Never Grow Old – DVD Review

Never Grow Old is a fairly low-budget Western that came out earlier this year in the States, and was directed by Ivan Kavanaugh. It played in France and allegedly at 10 theatres in the UK, though as far as I can tell it never got a proper US release outside of home video. And it’s not a bad movie, in fact a much better film than its straight-to-video fate suggests.

It’s an interesting little Western that stars Emile Hirsch. Hirsch plays an Irish-immigrant undertaker and carpenter, Patrick Tate, who is living in a frontier town. He and his French wife (Déborah François) have a couple of kids. Everything seems to be going well, but his world comes tumbling down when an outlaw called Dutch Albert (John Cusack) comes to town.
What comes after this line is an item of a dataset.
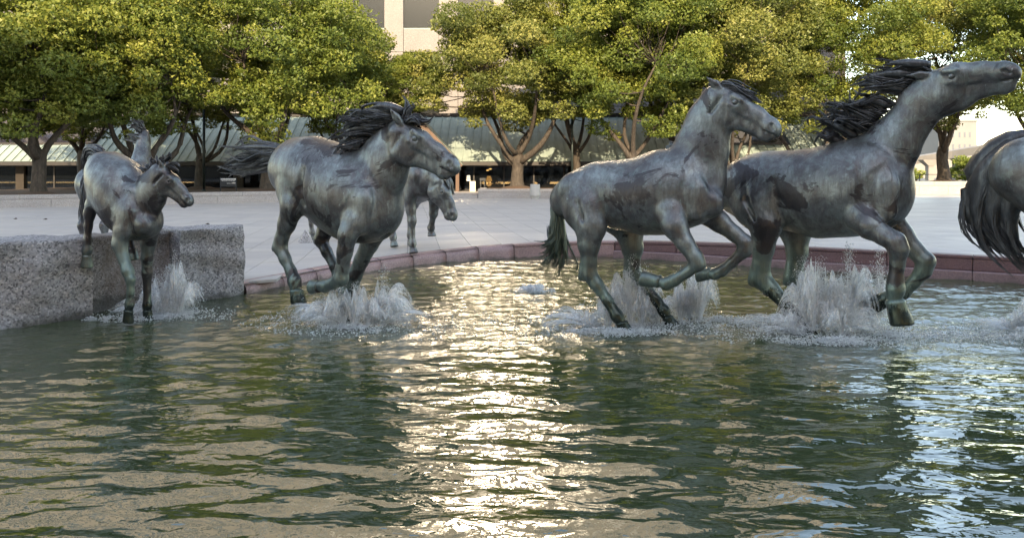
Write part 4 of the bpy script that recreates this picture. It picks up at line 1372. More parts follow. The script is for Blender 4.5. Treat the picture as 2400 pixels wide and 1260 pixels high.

He takes over the town, reopens the whorehouse, and the town is soon full of sin after being a nice cosy god-fearing town. Before you know it, a young girl is sold into prostitution, kills her first john, and is carried off to be hanged—whereas Cusack’s character gets away with murder constantly. Patrick from the start is forced to compromise his own morals to please Dutch’s demands.

The film touches on Irish immigration to the US, the way women were treated in the West, and Christianity. Danny Webb gives a standout performance as a moralistic priest, Preacher Pike, with an amazing scene near the end. Hirsch’s accent has come in for criticism but his performance is good (he’s also in Once Upon a Time in… Hollywood, where he plays Jay Sebring, he is having a good year!). It’s also Cusack’s best role since playing Brian Wilson in Love & Mercy and in his later years he has really excelled at playing villainous characters, his turn in The Paperboy is a particular favourite.

It was definitely not shot in the US, but that’s fine—no doubt thanks to tax credits, it was made mostly in Ireland and a little bit in Luxembourg, and it’s well-shot. All in all, it’s a tough, sometimes nasty Western where almost no one gets out alive—well worth seeing. It’s by far the best western of 2019 so far unless you count the Western sequences in Once Upon a Time in… Hollywood that is.

The disc includes a 75-minute making-of feature made up of long interview segments that play one after another, with some extra making-of footage.